Untuk itu, dia mendorong agar perguruan tinggi Islam mengembangkan diri seperti membuat laman web yang simpel, menyatukan sistem data kampus yang belum terpadu dan hal terkait dengan upaya memenuhi kebutuhan Revolusi Industri 4.0.
Dia mengatakan banyak perusahaan mengembangkan diri di era Revolusi Industri 4.0 seperti korporasi-korporasi besar Google, Apple, IBM, Starbucks dan sejumlah korporasi lain.
Dalam konteks tersebut, kata dia, universitas perlu meninjau kembali sistem jaminan mutu terutama bagi universitas Islam dewasa ini sehingga lebih kompetitif dan memenangi persaingan. Terlebih korporasi-korporasi sudah merespons Revolusi Industri 4.0 sehingga kampus dituntut beradaptasi.

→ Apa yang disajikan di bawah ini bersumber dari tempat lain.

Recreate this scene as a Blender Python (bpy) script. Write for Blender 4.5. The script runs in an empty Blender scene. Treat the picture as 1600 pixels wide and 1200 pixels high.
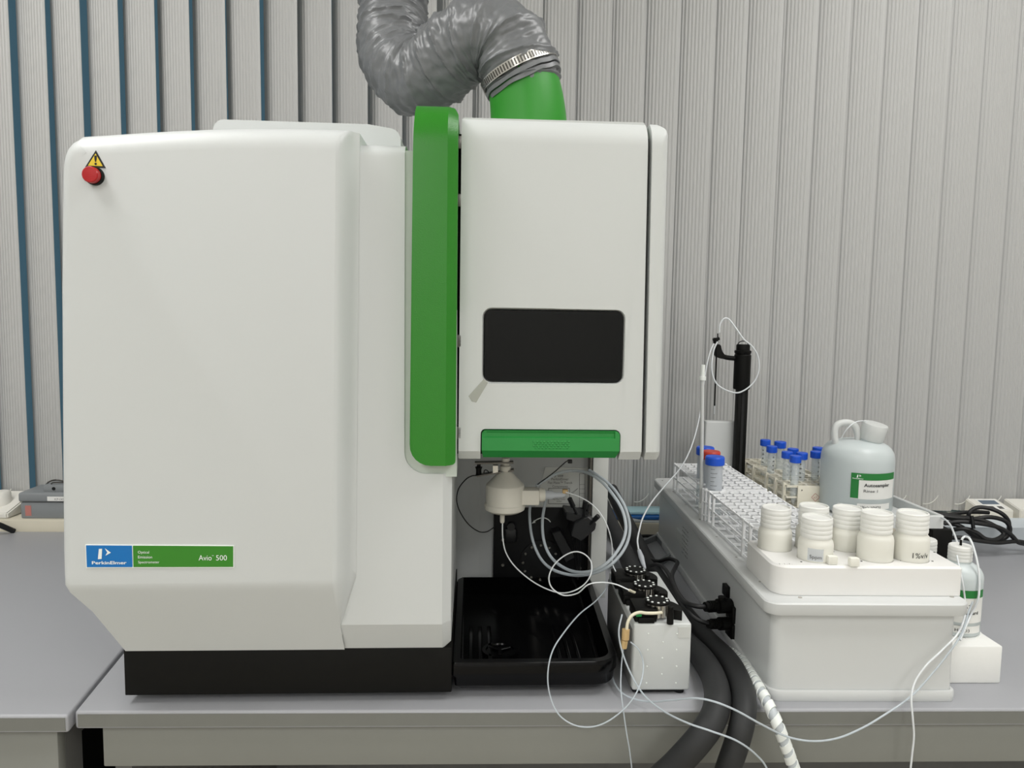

Menurut dia, dalam perkembangan terkini universitas-universitas Islam di Indonesia menemui tantangan baru di tengah pertumbuhan serba otomatis dan media sosial. Hal itu memicu insititusi-institusi jangan sampai tertinggal.
Pendaftaran peminat dalam bidang studi, lanjut dia, terus berkembang seiring berjalannya waktu sebagaimana perkembangan jumlah peminat mata kuliah untuk bidang sains, teknologi, mekanika, bisnis dan komersial. Hal itu menunjukkan perkembangan pendidikan di Indonesia.
Basar yang juga direktur Dewan Eksekutif Badan Akreditasi Nasional Perguruan Tinggi (BAN PT) itu berharap universitas-universitas Islam dapat terus menjaga kualitasnya. Melalui kekhasannya, kampus Islam agar juga dapat belajar dari praktik-praktik baik di berbagai universitas di Indonesia dan dunia.
"Saya berharap agar praktik-praktik baik penjaminan mutu semakin lebih luas bagaimana mendorong perguruan tinggi menjadi lebih berkualitas," kata dia.
"Mungkin ada contoh spesifik untuk universitas keagamaan dari Timur Tengah dan Afrika. Di samping itu bisa belajar dari perguruan tinggi lain dari Eropa dan Amerika Utara yang memiliki standar yang bisa kita contoh mulai dari menajemennyahingga pengelolaan akademiknya risetnya," katanya.